Он вернулся в Клаудс-Хилл, там у камина обнаружил Диксона. «Мне предложили Египет», — только и сказал он. Диксон ответил, что там он был бы очень полезен. «Нет: это меня бы опорочило». Он размышлял: «По-моему, они сейчас думают о Рональдсее. Если так, то они ставят не на ту лошадь: человек, который им нужен — это Джордж Ллойд, так я им и скажу».[887] Именно Джордж Ллойд сменил Алленби.
И в третий раз Лоуренс направил Тренчарду прошение о возвращении в ВВС.[888]
Ему пообещали, что он вернется, если его пребывание в танковых войсках продолжится без инцидентов. Он писал так, как будто хлопотал за кого-то другого, давно и с крайней точностью. Вряд ли его едкий юмор вновь проявлялся в нем, когда он цитировал официальные заметки, касающиеся Шоу: «Исключительно умный, очень надежный и работящий».[889] Решение должно было быть принято в мае. В апреле Лоуренс писал: «Я слишком часто обманывался, чтобы снова надеяться на многое».[890] И все же он надеялся изо всех сил. Марш[891] вмешался вслед за Черчиллем; перевод Лоуренса в ВВС, казалось, был решенным делом, когда Сэмюэль Хоар[892], вернувшись из Месопотамии, занял противоположную позицию.[893]
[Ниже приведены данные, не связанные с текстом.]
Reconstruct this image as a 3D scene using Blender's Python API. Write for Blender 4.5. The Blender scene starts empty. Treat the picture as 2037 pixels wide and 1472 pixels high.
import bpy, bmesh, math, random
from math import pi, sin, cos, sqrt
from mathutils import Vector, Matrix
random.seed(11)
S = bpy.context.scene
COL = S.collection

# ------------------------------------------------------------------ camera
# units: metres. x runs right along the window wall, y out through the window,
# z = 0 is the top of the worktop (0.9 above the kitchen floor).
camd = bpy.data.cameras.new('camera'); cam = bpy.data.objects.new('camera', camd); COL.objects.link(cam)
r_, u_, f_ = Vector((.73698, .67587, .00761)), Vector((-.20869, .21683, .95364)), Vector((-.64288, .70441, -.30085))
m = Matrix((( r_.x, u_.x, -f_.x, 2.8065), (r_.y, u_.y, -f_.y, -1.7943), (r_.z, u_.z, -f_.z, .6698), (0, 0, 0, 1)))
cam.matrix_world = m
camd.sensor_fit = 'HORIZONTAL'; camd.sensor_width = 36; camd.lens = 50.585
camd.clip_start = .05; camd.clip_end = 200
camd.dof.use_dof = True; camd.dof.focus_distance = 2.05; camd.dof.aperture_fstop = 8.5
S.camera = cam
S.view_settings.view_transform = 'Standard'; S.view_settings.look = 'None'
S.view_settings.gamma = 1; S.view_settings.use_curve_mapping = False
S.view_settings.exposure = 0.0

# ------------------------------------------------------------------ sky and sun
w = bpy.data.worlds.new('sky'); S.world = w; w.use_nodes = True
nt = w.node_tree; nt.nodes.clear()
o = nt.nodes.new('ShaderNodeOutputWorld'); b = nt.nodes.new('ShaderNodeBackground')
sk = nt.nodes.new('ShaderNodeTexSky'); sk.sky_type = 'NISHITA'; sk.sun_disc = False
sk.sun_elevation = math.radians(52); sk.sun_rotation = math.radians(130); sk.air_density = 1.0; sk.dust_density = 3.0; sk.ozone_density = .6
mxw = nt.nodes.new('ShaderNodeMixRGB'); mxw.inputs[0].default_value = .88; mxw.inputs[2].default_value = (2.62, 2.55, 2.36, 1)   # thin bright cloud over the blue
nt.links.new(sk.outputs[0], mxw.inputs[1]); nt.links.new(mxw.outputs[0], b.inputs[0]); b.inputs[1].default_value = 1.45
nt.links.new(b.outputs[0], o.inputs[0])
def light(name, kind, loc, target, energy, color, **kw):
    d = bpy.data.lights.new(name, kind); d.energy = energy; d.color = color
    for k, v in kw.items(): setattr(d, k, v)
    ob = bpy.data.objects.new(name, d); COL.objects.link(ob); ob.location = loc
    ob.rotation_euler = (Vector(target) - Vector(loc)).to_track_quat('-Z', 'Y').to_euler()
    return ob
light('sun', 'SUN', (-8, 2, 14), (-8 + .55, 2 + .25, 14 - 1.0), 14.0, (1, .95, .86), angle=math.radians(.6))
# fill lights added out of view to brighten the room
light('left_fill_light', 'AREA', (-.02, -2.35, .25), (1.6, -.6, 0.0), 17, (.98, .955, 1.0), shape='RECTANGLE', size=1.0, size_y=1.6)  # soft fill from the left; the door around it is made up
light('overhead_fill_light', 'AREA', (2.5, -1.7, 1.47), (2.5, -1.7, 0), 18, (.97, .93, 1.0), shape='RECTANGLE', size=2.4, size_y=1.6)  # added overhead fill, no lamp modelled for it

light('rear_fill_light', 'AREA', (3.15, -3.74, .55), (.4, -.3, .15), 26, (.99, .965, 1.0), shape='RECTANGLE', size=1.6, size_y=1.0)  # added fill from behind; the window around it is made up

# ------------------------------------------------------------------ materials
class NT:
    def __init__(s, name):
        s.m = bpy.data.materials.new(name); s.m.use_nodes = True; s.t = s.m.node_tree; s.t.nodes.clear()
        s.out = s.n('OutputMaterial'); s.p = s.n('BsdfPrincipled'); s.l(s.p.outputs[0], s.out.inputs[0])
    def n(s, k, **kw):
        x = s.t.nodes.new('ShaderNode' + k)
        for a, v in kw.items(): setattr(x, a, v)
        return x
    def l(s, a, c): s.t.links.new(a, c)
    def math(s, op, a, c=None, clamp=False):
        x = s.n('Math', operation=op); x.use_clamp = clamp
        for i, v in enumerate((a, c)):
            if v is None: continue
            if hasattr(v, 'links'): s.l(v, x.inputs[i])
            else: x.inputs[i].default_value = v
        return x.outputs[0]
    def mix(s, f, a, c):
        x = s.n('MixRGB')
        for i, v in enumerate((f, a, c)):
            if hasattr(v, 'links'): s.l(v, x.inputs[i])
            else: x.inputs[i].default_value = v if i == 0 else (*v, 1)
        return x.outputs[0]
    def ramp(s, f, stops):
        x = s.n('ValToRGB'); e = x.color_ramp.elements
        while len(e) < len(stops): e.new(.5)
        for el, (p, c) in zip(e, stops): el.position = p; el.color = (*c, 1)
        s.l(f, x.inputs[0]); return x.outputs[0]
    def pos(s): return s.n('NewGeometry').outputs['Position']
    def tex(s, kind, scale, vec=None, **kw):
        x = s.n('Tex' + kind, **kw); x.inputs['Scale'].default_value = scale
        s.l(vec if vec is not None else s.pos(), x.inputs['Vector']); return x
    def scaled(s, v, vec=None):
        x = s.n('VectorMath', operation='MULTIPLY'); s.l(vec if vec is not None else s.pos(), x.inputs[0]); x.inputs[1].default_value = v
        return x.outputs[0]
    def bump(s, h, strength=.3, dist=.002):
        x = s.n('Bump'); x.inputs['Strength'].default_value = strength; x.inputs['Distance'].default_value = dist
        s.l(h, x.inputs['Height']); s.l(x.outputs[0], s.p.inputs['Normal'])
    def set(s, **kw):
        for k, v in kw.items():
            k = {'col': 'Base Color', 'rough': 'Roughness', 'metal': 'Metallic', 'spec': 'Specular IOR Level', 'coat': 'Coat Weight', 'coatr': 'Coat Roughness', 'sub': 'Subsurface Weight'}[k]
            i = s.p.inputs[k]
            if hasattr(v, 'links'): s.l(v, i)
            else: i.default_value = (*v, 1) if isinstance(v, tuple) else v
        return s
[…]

Болдуин снова вернулся к власти. Лоуренс снова встретился с Джоном Бьюкеном[894] на улице, заговорил с ним о своей неудаче, и через несколько дней написал ему:
«Дорогой Бьюкен, я не знаю, по какому праву обратился к вам с этим делом в воскресенье. Это случилось под влиянием минуты. Видите ли, семь лет я стремлюсь попасть в Военно-Воздушные Силы, (на шесть месяцев в 1922 году это стремление исполнилось), и я не могу за час выбросить из головы это желание. Следовательно, я говорю об этом с большинством тех, кого встречаю. Они часто спрашивают: «Почему ВВС?» — а я не знаю. Но я испытал это, и так полюбил то, что делал там прежде. Разница между армией и авиацией — это разница между небом и землей: не меньше. Я пришел в армию лишь в надежде на то, что смогу заслужить свое восстановление в ВВС, и уже идет третий год, а оно так же далеко от меня, как всегда. Это должно быть место рядового, потому что я боюсь, что мне предоставят свободу и независимость. Ограда, правила, необходимая субординация — такое успокоение. Невозможно — это длинное слово в делах человеческих: но я чувствую невозможным снова принять на себя ответственность или власть. Несомненно, какой-нибудь крупный кризис изменит мой настрой: но житейская необходимость — определенно нет. Я скорее умру, чем всерьез сдам свой ум кому-нибудь внаем. Министерство авиации предлагало мне работу: быть офицером и написать их историю. Это утонченная жестокость: ведь мое стремление быть в ВВС — тоска по дому, которая снедает меня, едва я случайно увижу их название в газетах или форму летчика на улице: и проводить с ними годы в качестве офицера или историка, зная, что я отгораживаюсь от того, чтобы когда-либо стать одним из них, было бы нестерпимо. Здесь, в танковых войсках, я могу, по крайней мере, лелеять надежду, что сумею когда-нибудь оправдать мое возвращение. Пожалуйста, поймите (всякий здесь подтвердит это), что начальники батальона полностью довольны мною. Ничто в моем характере или поведении не делает меня каким-либо образом непригодным в рядах войск: и я более выносливый и крепкий, чем большинство людей. Итак, мне стыдно тревожить вас всей этой чепухой: но дело это для меня жизненно важно: и, если вы сможете помочь его выправить, польза для меня намного перевесит в моих глазах любые неудобства, которым вы подвергнете себя! Я думаю, на последнем предложении лучше будет остановиться. Искренне ваш, Т. Э. Шоу».[895]